Word for word, restate every line of the material.

[START INFORMATION PROVIDED]

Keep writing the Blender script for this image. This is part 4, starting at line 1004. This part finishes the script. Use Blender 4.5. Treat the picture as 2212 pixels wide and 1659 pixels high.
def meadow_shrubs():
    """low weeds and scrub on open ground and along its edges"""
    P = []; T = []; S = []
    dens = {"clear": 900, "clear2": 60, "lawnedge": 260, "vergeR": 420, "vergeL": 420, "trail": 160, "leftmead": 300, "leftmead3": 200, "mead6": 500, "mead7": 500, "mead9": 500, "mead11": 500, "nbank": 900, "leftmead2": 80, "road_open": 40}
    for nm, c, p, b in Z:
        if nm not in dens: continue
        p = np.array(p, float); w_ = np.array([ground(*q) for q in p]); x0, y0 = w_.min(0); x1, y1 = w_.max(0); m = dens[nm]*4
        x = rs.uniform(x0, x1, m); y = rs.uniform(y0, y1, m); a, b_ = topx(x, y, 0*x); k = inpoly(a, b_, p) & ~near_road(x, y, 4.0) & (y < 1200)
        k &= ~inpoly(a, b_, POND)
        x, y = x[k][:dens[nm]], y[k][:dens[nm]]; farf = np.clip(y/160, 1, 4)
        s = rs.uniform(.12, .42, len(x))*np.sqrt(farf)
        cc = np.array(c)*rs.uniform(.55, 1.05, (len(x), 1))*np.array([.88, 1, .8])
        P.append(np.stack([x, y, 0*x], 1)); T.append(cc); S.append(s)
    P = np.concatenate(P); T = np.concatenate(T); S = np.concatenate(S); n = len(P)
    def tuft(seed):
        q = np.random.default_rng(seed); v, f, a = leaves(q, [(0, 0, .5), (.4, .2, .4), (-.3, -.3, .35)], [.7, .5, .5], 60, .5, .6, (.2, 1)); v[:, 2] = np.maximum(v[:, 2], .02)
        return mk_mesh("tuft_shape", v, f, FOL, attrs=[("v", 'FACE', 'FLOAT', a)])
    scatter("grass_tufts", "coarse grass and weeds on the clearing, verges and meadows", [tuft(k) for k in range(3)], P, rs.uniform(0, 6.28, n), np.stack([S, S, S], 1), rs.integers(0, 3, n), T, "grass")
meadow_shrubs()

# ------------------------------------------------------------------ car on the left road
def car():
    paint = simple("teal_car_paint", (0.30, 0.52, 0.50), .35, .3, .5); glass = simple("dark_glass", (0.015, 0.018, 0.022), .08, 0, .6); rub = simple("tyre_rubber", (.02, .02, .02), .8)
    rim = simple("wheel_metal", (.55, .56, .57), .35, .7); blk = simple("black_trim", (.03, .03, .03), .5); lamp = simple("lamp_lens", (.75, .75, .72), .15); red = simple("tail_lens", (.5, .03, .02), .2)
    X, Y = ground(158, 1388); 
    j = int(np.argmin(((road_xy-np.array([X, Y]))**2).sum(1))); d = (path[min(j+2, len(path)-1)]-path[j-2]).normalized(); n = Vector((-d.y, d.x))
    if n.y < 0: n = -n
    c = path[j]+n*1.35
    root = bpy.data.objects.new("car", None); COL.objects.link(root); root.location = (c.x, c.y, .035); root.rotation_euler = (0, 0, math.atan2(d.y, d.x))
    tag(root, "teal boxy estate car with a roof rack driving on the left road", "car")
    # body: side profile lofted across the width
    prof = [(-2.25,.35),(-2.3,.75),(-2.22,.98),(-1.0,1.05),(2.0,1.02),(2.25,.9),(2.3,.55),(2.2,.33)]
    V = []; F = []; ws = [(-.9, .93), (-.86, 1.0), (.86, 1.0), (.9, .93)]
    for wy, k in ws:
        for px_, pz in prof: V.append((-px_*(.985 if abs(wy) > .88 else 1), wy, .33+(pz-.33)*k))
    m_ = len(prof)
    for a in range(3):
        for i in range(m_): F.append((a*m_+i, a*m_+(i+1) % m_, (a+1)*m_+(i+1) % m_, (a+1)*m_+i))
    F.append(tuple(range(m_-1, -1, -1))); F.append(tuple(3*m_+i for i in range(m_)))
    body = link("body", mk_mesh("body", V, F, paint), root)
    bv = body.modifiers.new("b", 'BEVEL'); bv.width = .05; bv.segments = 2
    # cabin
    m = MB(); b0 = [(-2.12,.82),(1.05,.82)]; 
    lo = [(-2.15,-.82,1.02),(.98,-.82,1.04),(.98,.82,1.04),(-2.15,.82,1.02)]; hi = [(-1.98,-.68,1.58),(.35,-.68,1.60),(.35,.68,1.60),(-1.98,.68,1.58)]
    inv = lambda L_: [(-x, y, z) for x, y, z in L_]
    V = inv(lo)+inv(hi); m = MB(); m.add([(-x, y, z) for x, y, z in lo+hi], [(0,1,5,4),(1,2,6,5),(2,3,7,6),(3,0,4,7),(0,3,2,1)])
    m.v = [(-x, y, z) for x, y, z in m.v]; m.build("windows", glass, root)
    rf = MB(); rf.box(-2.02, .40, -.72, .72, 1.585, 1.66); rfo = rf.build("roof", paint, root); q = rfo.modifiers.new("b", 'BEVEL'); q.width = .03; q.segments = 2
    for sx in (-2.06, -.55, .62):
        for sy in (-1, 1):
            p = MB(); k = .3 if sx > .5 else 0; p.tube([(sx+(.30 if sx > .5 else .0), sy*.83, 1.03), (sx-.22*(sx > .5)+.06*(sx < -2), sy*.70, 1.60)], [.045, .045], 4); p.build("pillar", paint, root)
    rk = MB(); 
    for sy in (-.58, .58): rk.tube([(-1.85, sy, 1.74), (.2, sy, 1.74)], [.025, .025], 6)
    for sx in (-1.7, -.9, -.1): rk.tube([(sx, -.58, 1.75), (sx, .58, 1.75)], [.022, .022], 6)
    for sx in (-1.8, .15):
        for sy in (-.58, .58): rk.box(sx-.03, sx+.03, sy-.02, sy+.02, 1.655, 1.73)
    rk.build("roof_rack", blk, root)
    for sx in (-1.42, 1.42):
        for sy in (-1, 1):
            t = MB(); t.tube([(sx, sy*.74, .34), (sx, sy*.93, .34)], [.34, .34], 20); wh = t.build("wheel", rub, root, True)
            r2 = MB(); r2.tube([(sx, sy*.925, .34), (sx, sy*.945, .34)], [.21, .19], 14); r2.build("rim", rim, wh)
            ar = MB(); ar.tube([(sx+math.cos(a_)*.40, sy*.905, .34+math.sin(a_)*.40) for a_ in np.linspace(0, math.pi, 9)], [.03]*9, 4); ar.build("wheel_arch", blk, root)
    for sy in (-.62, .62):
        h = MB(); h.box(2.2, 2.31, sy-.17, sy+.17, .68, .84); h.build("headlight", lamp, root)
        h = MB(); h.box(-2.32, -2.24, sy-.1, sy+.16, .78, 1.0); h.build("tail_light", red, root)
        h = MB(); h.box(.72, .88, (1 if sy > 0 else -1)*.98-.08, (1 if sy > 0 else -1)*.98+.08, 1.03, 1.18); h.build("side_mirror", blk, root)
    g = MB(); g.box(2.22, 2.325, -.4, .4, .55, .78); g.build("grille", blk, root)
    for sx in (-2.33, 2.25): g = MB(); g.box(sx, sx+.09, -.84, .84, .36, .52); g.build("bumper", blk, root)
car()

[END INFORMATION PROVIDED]

* RESULT:
Keep writing the Blender script for this image. This is part 4, starting at line 1004. This part finishes the script. Use Blender 4.5. Treat the picture as 2212 pixels wide and 1659 pixels high.
def meadow_shrubs():
    """low weeds and scrub on open ground and along its edges"""
    P = []; T = []; S = []
    dens = {"clear": 900, "clear2": 60, "lawnedge": 260, "vergeR": 420, "vergeL": 420, "trail": 160, "leftmead": 300, "leftmead3": 200, "mead6": 500, "mead7": 500, "mead9": 500, "mead11": 500, "nbank": 900, "leftmead2": 80, "road_open": 40}
    for nm, c, p, b in Z:
        if nm not in dens: continue
        p = np.array(p, float); w_ = np.array([ground(*q) for q in p]); x0, y0 = w_.min(0); x1, y1 = w_.max(0); m = dens[nm]*4
        x = rs.uniform(x0, x1, m); y = rs.uniform(y0, y1, m); a, b_ = topx(x, y, 0*x); k = inpoly(a, b_, p) & ~near_road(x, y, 4.0) & (y < 1200)
        k &= ~inpoly(a, b_, POND)
        x, y = x[k][:dens[nm]], y[k][:dens[nm]]; farf = np.clip(y/160, 1, 4)
        s = rs.uniform(.12, .42, len(x))*np.sqrt(farf)
        cc = np.array(c)*rs.uniform(.55, 1.05, (len(x), 1))*np.array([.88, 1, .8])
        P.append(np.stack([x, y, 0*x], 1)); T.append(cc); S.append(s)
    P = np.concatenate(P); T = np.concatenate(T); S = np.concatenate(S); n = len(P)
    def tuft(seed):
        q = np.random.default_rng(seed); v, f, a = leaves(q, [(0, 0, .5), (.4, .2, .4), (-.3, -.3, .35)], [.7, .5, .5], 60, .5, .6, (.2, 1)); v[:, 2] = np.maximum(v[:, 2], .02)
        return mk_mesh("tuft_shape", v, f, FOL, attrs=[("v", 'FACE', 'FLOAT', a)])
    scatter("grass_tufts", "coarse grass and weeds on the clearing, verges and meadows", [tuft(k) for k in range(3)], P, rs.uniform(0, 6.28, n), np.stack([S, S, S], 1), rs.integers(0, 3, n), T, "grass")
meadow_shrubs()

# ------------------------------------------------------------------ car on the left road
def car():
    paint = simple("teal_car_paint", (0.30, 0.52, 0.50), .35, .3, .5); glass = simple("dark_glass", (0.015, 0.018, 0.022), .08, 0, .6); rub = simple("tyre_rubber", (.02, .02, .02), .8)
    rim = simple("wheel_metal", (.55, .56, .57), .35, .7); blk = simple("black_trim", (.03, .03, .03), .5); lamp = simple("lamp_lens", (.75, .75, .72), .15); red = simple("tail_lens", (.5, .03, .02), .2)
    X, Y = ground(158, 1388); 
    j = int(np.argmin(((road_xy-np.array([X, Y]))**2).sum(1))); d = (path[min(j+2, len(path)-1)]-path[j-2]).normalized(); n = Vector((-d.y, d.x))
    if n.y < 0: n = -n
    c = path[j]+n*1.35
    root = bpy.data.objects.new("car", None); COL.objects.link(root); root.location = (c.x, c.y, .035); root.rotation_euler = (0, 0, math.atan2(d.y, d.x))
    tag(root, "teal boxy estate car with a roof rack driving on the left road", "car")
    # body: side profile lofted across the width
    prof = [(-2.25,.35),(-2.3,.75),(-2.22,.98),(-1.0,1.05),(2.0,1.02),(2.25,.9),(2.3,.55),(2.2,.33)]
    V = []; F = []; ws = [(-.9, .93), (-.86, 1.0), (.86, 1.0), (.9, .93)]
    for wy, k in ws:
        for px_, pz in prof: V.append((-px_*(.985 if abs(wy) > .88 else 1), wy, .33+(pz-.33)*k))
    m_ = len(prof)
    for a in range(3):
        for i in range(m_): F.append((a*m_+i, a*m_+(i+1) % m_, (a+1)*m_+(i+1) % m_, (a+1)*m_+i))
    F.append(tuple(range(m_-1, -1, -1))); F.append(tuple(3*m_+i for i in range(m_)))
    body = link("body", mk_mesh("body", V, F, paint), root)
    bv = body.modifiers.new("b", 'BEVEL'); bv.width = .05; bv.segments = 2
    # cabin
    m = MB(); b0 = [(-2.12,.82),(1.05,.82)]; 
    lo = [(-2.15,-.82,1.02),(.98,-.82,1.04),(.98,.82,1.04),(-2.15,.82,1.02)]; hi = [(-1.98,-.68,1.58),(.35,-.68,1.60),(.35,.68,1.60),(-1.98,.68,1.58)]
    inv = lambda L_: [(-x, y, z) for x, y, z in L_]
    V = inv(lo)+inv(hi); m = MB(); m.add([(-x, y, z) for x, y, z in lo+hi], [(0,1,5,4),(1,2,6,5),(2,3,7,6),(3,0,4,7),(0,3,2,1)])
    m.v = [(-x, y, z) for x, y, z in m.v]; m.build("windows", glass, root)
    rf = MB(); rf.box(-2.02, .40, -.72, .72, 1.585, 1.66); rfo = rf.build("roof", paint, root); q = rfo.modifiers.new("b", 'BEVEL'); q.width = .03; q.segments = 2
    for sx in (-2.06, -.55, .62):
        for sy in (-1, 1):
            p = MB(); k = .3 if sx > .5 else 0; p.tube([(sx+(.30 if sx > .5 else .0), sy*.83, 1.03), (sx-.22*(sx > .5)+.06*(sx < -2), sy*.70, 1.60)], [.045, .045], 4); p.build("pillar", paint, root)
    rk = MB(); 
    for sy in (-.58, .58): rk.tube([(-1.85, sy, 1.74), (.2, sy, 1.74)], [.025, .025], 6)
    for sx in (-1.7, -.9, -.1): rk.tube([(sx, -.58, 1.75), (sx, .58, 1.75)], [.022, .022], 6)
    for sx in (-1.8, .15):
        for sy in (-.58, .58): rk.box(sx-.03, sx+.03, sy-.02, sy+.02, 1.655, 1.73)
    rk.build("roof_rack", blk, root)
    for sx in (-1.42, 1.42):
        for sy in (-1, 1):
            t = MB(); t.tube([(sx, sy*.74, .34), (sx, sy*.93, .34)], [.34, .34], 20); wh = t.build("wheel", rub, root, True)
            r2 = MB(); r2.tube([(sx, sy*.925, .34), (sx, sy*.945, .34)], [.21, .19], 14); r2.build("rim", rim, wh)
            ar = MB(); ar.tube([(sx+math.cos(a_)*.40, sy*.905, .34+math.sin(a_)*.40) for a_ in np.linspace(0, math.pi, 9)], [.03]*9, 4); ar.build("wheel_arch", blk, root)
    for sy in (-.62, .62):
        h = MB(); h.box(2.2, 2.31, sy-.17, sy+.17, .68, .84); h.build("headlight", lamp, root)
        h = MB(); h.box(-2.32, -2.24, sy-.1, sy+.16, .78, 1.0); h.build("tail_light", red, root)
        h = MB(); h.box(.72, .88, (1 if sy > 0 else -1)*.98-.08, (1 if sy > 0 else -1)*.98+.08, 1.03, 1.18); h.build("side_mirror", blk, root)
    g = MB(); g.box(2.22, 2.325, -.4, .4, .55, .78); g.build("grille", blk, root)
    for sx in (-2.33, 2.25): g = MB(); g.box(sx, sx+.09, -.84, .84, .36, .52); g.build("bumper", blk, root)
car()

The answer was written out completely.